Look for the string "objects" in every line, and copy each line that has it.

## Begin Given records

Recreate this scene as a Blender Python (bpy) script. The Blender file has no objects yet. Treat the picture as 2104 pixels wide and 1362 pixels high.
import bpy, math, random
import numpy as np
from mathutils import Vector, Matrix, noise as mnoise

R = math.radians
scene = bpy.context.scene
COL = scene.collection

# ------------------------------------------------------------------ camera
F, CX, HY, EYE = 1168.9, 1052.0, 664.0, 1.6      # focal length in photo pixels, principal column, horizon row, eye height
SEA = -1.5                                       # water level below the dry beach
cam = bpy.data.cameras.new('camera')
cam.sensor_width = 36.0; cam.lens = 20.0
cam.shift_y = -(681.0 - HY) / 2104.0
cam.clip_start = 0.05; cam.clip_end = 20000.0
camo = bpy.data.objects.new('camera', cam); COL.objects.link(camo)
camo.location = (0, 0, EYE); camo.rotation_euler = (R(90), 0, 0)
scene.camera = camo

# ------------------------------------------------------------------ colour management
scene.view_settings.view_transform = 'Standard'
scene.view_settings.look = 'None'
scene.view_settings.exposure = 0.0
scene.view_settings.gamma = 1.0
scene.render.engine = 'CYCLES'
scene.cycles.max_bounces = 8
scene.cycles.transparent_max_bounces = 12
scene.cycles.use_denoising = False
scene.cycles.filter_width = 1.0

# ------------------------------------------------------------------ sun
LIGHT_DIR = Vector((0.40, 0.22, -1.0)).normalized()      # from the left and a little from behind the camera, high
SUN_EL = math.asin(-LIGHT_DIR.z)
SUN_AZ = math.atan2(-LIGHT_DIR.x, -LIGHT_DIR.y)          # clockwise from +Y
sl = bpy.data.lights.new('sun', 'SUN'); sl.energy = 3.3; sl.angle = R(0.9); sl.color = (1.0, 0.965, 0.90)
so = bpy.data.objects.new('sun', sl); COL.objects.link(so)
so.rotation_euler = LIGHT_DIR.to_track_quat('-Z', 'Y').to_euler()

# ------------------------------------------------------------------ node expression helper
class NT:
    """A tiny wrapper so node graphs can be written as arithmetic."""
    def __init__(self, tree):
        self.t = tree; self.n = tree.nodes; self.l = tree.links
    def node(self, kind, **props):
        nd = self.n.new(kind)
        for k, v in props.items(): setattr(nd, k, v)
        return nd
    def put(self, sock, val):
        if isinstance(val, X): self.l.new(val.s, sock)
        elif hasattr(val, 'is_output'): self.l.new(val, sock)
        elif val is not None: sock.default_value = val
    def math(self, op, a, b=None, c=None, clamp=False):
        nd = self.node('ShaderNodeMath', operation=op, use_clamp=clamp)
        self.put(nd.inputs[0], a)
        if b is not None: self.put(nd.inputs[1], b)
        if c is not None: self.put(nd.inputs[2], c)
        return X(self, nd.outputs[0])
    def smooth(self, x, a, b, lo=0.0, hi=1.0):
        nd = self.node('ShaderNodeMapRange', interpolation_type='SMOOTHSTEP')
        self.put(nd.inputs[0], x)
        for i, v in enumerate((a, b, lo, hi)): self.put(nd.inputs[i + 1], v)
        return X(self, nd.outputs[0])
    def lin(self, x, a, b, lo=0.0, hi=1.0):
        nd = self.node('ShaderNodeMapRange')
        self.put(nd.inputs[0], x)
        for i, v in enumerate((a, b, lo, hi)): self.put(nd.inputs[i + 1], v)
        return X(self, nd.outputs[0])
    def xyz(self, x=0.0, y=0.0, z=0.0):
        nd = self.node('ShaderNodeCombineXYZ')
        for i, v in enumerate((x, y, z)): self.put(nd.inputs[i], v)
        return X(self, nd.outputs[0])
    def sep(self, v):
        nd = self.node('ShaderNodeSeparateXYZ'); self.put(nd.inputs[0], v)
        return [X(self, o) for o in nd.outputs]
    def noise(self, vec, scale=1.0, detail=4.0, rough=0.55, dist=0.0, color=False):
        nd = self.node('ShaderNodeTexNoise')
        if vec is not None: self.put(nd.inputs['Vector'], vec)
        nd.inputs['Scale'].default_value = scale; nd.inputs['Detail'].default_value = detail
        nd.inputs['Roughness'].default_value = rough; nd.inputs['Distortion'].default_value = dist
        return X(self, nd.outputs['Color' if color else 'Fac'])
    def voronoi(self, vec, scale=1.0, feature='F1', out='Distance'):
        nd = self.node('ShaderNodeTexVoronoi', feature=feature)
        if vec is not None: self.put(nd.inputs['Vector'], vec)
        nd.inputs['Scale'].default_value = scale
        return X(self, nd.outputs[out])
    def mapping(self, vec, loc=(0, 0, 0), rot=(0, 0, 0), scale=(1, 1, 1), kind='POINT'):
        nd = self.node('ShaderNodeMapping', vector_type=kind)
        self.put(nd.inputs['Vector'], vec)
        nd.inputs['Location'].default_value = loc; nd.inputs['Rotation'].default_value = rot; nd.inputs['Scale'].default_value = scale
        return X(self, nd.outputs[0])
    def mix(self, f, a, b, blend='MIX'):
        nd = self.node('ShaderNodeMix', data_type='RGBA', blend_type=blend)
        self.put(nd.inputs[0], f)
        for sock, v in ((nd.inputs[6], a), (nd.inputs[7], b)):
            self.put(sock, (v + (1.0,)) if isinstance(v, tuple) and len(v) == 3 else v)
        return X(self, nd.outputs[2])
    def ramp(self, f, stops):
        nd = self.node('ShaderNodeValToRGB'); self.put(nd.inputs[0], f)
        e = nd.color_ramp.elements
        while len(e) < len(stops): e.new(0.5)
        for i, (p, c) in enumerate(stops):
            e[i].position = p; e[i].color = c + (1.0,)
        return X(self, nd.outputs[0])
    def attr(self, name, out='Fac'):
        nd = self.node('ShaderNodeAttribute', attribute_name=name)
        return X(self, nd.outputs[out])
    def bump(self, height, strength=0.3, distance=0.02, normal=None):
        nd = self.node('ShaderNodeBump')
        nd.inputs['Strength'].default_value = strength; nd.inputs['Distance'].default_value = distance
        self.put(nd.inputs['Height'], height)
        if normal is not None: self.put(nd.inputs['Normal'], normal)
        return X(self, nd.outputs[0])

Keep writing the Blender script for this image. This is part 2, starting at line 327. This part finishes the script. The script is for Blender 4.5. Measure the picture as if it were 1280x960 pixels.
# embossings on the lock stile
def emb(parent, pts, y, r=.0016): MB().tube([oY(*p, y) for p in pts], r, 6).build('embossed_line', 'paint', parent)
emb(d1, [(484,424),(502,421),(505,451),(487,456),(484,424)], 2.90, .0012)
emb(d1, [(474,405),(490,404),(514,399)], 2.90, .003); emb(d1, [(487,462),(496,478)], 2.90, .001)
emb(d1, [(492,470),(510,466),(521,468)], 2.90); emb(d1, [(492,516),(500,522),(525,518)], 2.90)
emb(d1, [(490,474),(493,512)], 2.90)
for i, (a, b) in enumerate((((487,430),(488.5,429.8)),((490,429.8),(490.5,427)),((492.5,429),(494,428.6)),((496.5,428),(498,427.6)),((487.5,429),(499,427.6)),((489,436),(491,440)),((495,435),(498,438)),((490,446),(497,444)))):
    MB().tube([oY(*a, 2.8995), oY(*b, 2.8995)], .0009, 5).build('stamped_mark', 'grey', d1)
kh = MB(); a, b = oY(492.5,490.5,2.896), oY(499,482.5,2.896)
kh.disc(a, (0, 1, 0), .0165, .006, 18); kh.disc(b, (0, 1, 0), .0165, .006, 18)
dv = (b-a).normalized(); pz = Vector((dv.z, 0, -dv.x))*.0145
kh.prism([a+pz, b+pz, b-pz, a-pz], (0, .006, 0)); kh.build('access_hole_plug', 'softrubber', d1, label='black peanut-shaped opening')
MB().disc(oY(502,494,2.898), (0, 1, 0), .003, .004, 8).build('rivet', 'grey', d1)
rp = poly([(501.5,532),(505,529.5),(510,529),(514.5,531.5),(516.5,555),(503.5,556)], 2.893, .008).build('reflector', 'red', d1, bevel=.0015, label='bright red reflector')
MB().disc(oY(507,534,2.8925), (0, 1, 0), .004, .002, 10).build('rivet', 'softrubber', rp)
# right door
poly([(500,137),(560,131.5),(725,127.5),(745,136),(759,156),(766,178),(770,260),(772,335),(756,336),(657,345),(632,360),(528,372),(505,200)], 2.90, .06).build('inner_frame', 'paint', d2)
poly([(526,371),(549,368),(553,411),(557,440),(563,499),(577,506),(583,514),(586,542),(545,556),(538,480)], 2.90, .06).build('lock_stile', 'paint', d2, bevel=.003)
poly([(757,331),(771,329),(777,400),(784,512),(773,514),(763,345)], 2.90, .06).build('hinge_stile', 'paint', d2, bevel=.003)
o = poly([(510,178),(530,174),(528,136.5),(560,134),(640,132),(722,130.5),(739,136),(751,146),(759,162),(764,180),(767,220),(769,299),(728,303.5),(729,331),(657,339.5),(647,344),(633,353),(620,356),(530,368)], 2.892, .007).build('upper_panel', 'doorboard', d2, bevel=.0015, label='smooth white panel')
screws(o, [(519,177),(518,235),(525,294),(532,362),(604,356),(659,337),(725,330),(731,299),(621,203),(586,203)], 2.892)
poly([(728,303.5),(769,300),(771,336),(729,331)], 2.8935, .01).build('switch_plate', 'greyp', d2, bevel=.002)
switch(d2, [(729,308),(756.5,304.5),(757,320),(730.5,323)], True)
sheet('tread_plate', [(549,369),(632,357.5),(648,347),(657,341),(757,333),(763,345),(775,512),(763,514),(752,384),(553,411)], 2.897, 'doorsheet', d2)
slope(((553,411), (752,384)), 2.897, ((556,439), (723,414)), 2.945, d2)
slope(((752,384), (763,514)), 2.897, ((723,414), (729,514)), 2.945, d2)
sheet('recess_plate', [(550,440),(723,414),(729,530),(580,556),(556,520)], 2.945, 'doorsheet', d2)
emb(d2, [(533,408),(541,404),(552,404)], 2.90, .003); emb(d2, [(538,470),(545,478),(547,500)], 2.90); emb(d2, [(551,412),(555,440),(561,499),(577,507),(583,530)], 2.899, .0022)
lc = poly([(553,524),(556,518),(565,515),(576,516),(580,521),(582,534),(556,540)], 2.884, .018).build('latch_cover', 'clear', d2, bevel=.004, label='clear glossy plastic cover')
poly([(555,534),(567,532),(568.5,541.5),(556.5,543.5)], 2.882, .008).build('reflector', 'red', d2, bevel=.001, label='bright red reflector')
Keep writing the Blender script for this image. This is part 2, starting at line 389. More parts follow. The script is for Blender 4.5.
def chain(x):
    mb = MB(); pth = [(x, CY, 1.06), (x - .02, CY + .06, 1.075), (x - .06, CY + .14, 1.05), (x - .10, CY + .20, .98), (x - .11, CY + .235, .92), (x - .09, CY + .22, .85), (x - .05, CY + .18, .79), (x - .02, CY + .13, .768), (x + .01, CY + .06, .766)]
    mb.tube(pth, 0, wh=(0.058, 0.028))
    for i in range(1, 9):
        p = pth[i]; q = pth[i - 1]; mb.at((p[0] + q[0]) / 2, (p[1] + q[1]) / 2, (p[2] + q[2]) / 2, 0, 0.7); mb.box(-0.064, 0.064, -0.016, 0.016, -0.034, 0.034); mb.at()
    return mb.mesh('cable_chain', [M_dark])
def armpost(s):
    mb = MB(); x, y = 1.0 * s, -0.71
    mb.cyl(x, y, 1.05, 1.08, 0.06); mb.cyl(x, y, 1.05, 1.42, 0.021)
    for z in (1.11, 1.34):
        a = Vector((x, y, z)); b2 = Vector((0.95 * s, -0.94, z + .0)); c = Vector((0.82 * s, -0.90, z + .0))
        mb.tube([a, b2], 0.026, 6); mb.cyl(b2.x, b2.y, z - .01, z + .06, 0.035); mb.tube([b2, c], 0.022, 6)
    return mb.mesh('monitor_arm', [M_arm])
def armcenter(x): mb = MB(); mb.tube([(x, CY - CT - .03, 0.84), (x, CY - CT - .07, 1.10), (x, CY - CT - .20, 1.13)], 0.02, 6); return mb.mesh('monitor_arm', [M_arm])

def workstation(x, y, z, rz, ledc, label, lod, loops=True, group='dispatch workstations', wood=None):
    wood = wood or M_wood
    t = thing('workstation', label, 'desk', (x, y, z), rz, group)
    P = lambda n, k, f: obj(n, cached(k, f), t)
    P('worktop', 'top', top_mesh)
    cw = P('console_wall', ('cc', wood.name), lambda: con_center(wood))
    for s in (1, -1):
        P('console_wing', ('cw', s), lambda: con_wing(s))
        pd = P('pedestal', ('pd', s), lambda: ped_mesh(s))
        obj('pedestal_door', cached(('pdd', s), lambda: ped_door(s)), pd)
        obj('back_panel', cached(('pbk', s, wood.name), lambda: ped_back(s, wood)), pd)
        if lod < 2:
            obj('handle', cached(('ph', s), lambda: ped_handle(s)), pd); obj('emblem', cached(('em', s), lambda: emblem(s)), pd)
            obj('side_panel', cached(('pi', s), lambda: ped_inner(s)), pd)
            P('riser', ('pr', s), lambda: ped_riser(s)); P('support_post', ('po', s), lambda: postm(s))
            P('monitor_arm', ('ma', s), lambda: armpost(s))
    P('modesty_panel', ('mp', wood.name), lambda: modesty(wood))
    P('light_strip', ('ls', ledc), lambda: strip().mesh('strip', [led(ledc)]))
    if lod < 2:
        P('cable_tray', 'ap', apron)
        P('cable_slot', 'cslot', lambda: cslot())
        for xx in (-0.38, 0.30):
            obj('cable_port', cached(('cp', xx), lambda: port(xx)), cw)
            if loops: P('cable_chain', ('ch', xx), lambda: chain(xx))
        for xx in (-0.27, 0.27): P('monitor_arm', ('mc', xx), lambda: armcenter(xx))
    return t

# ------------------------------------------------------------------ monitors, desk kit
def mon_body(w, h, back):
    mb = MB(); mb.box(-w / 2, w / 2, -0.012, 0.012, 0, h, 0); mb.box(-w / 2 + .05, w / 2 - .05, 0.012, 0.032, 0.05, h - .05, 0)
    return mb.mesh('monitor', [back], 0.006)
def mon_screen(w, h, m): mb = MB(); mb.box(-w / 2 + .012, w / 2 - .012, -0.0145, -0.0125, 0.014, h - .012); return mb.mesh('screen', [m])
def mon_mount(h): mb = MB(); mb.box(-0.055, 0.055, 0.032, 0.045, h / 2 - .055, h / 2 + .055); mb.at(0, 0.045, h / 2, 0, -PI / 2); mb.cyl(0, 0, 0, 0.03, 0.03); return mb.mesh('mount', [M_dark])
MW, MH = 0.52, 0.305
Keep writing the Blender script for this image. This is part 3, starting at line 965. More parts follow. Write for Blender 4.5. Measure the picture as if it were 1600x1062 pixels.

## End Given records

- [Expected output]:
Recreate this scene as a Blender Python (bpy) script. The Blender file has no objects yet. Treat the picture as 2104 pixels wide and 1362 pixels high.
camo = bpy.data.objects.new('camera', cam); COL.objects.link(camo)
so = bpy.data.objects.new('sun', sl); COL.objects.link(so)